David-Jeremiah | Namaste, My Dear Incarcerated Namaste?
by Julia Smith
There’s a point every summer in which the warm weather begins to feel a little too warm, and the once refreshing beat gradually sours. The days pass at a lackadaisical crawl and the intrusive arm of humid air reaches in through any window unlucky enough to be left open. The thought of leaving the air conditioning is enough to make anyone sweat, and yet—there is no patron more persistent than a family vacation with an itinerary for the outdoors. “No matter what day, no matter what the weather is, no matter what time of day, it’s just swarming with tourists,” artist David-Jeremiah remarks of his native Dallas. “So there’s this international tourist destination where a man got his wig pushed back in front of his wife.”

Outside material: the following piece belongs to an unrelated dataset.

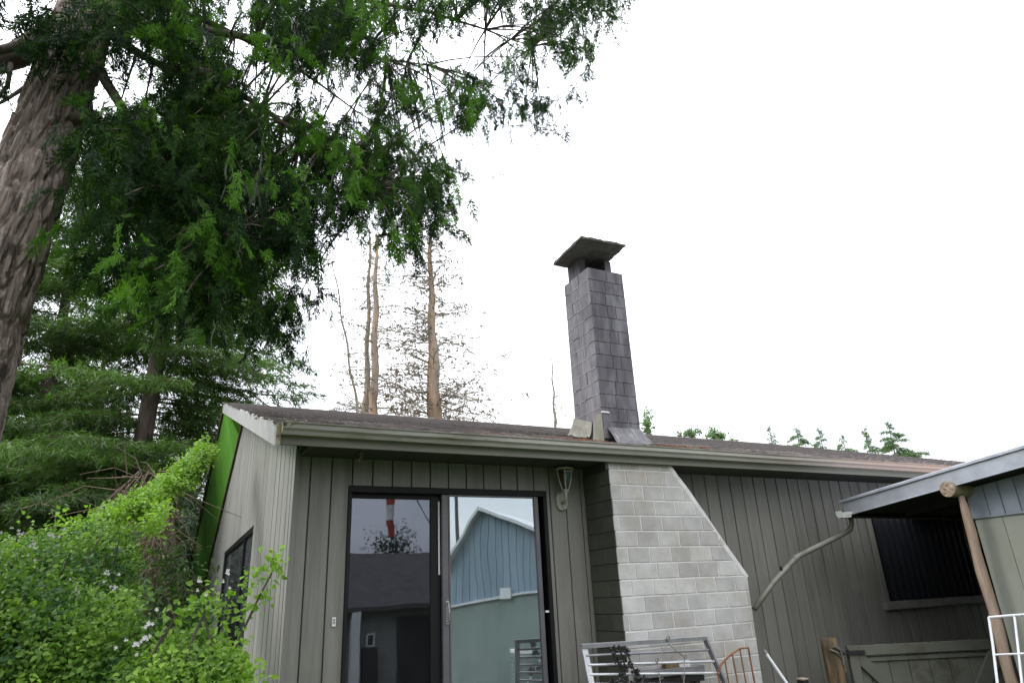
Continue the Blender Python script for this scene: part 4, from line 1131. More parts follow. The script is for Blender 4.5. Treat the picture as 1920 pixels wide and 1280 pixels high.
a = behind(745, 1250, NY - .3); b = behind(790, 1145, NY - .3)
MB().box(a[0], b[0] + 1.5, NY - .52, NY - .47, zb, ez - .4).build('porch_shade_panel', M['iron'], nh)  # flat dark panel on the wall, stands in for a shaded recess

bn_ = empty('barn', (6, -3, -1), 'blue gabled barn with pale roof mirrored in the right door pane', 'barn')
# gable wall plane: passes behind the camera, turned a little towards the house
def bpt(px, py):
    d = ray(px, py); o_ = CAMP
    # mirrored plane: normal in mirrored space
    n_ = np.array([math.cos(R(46)), math.sin(R(46)) * 0 + math.sin(R(46)), 0.0]); q = np.array([6.2, 15.2, 0.0])
    t = n_ @ (q - o_) / (n_ @ d); p = o_ + t * d
    return Vector((p[0], 2 * (DW + .02) - p[1], p[2]))
gl, ap, gr_, bR, bL = bpt(846, 1052), bpt(901, 958), bpt(1012, 1003), bpt(1012, 1104), bpt(846, 1133)
eL = bpt(800, 1140)
d_ = (bR - bL); d_.z = 0; d_.normalize(); bnr = Vector((d_.y, -d_.x, 0))
if bnr.y < 0: bnr = -bnr                      # faces the house
def wp_(p, off=0.0, dz=0.0): return tuple(p + bnr * off + Vector((0, 0, dz)))
gr2 = gr_ + (gr_ - ap) * 1.2; bR2 = Vector((gr2.x, gr2.y, bR.z))
gl2 = gl + (gl - ap) * .05; bL2 = Vector((gl2.x, gl2.y, bL.z))
ledge = (bL.z + bR.z) / 2
base = gz(6, -4) - .3
# blue boards
nb = 24
uax = lambda p: (p - bL2).dot(d_)
U1 = uax(bR2); ua = uax(ap); za, zl, zr = ap.z, gl2.z, gr2.z
topz = lambda u: zl + (za - zl) * u / ua if u < ua else za + (zr - za) * (u - ua) / (U1 - ua)
lz = lambda u: bL.z + (bR.z - bL.z) * u / max(uax(bR), .1)
bmap = lambda u, v, d: tuple(Vector((bL2.x, bL2.y, v)) + d_ * u - bnr * d)
for k in range(nb):
    u0, u1 = U1 * k / nb, U1 * (k + 1) / nb
    poly = [(u0 + .006, lz(u0)), (u1 - .006, lz(u1)), (u1 - .006, topz(u1)), (u0 + .006, topz(u0))]
    if u0 < ua < u1: poly.insert(3, (ua, za))
    MB().prism(poly, bmap, 0, .03).build('upper_board', M['barn_blue'], bn_)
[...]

The multidisciplinary, conceptual artist was born and raised not too far from the John F. Kennedy
Memorial, the reference in question, and the site where the president was assassinated in the fall of 1963. There’s something about the energy in Dallas that is electric, shares David-Jeremiah, an intangible feeling that pulses through every streetlight. A concrete oasis born in the unforgiving Southern Plains, planted with the seeds of consumerism and watered by the silent majority. “The conversation that happened between Micah Xavier Johnson and those five cops on that fateful July 7th, during the Black Lives Matter movement [in 2016],” David-Jeremiah continues on his unequivocal urban surrounds. “We kill presidents, and we kill cops. That’s Dallas.”
The city has influenced a number of David-Jeremiah’s works, whether directly or indirectly. His mind is constantly parsing through the never-ending stream of information to discern his next subject matter. “It’s all about the concept—what it means, what it’s attempting to communicate,” he explains. The artist has nine composition books that act as a physical manifestation of the thought process that goes into synthesizing social movements into art. “I see it in my head. I do sketch every once in a while, but it’s mainly text. That’s how I flesh it out,” David-Jeremiah explains.
The artist’s latest immersive art installation is a testament to his ability to transmute frustration and anger into a cathartic practice. A play on the trend of ‘yoga gurus’ that cropped up in the 2010s, David-Jeremiah’s FOGA isn’t your LA cool girl superficial wellness plan where the only deep tissue you’re targeting is your lower abdomen. Taking place in a prison day room, FOGA, or Felon Yoga, presents itself on the surface as a perverse oxymoron. The opening land page of the performance greets you with fiery explosions and large scratchy text while the one and only FOGA-Founder *****-******** ( pronounced “bleep-bleep” in the TV censorship tone) greets the audience with an enthusiastic “What’s poppin’ my n*****s!” The FOGA: Real-N****
The project’s accompanying Edition Box Set comes with weighted weapon cutouts, 6 Blu-Rays, and handcuffs along with other miscellaneous materials to aid and abet in the final goal of the program: to kill a cop. And at first glance, to some viewers it evokes feelings of confusion. How can imagining oneself killing an individual bring peace and wellness? But as you walk around the 3,000 foot-space, you become enveloped in David-Jeremiah’s theater of performance. Through the structure of the exercise class, the meaning behind FOGA becomes clearer: releasing 500-years of built up frustration and anger shouldn’t have to be through the white-washed lens of wellness in the 21st century.
The shock factor of radical nonviolence in his work is not provocative or shocking to many of his peers or within the artist’s own life experiences. The shock factor itself comes out of the differences between the viewer’s own experiences and the show’s performance. The feelings and emotions David-Jeremiah invokes are visceral forces to be reckoned with, no matter your social positioning. If you didn’t notice, in David-Jeremiah’s theater, there is an empty vacuum where there should be rows of seats. Instead, you enter on stage right. Instead of a typical gallery viewing bench, there is a prison bench. “I try to flesh out the conversation so much to such a degree to where the only thing that’s left over is what you bring to it. What you say or what you don’t say,” the artist contemplates, “Everything has been marinating for so long that once you do say it, it is gonna magnify it. So that’s my main objective with all of my inverted performance installations.”
Actually, David-Jeremiah is nowhere to be seen in the theater. Instead, you may find him in the back working on his next concept. He may have started out as a performer, but the artist has comfortably settled into his role as the playwright. “Everybody plays the fucking game. When you train a horse or whatever, you train a dog, it’s based on rewards and stuff like that, for the most part, you’re playing the game with the dog to get what you want. But when I had the revelation that as a n**** in America, I’m doing a certain amount of acting just to not be a statistic. On top of that, I’m doing even more acting with my purest energy, which is creative energy. That’s how I started thinking about it. I was like, ‘Bro, when you act, you’re literally putting your flesh around somebody’s words. But who’s above you?’ And I say, ‘Well, the director.’ The director is directing the flesh around somebody else’s words, so they have more control. But who’s closest to the God, you know? And it’s the fucking playwright. Because that’s who wrote the words for this whole world to exist. So, I’m the playwright.”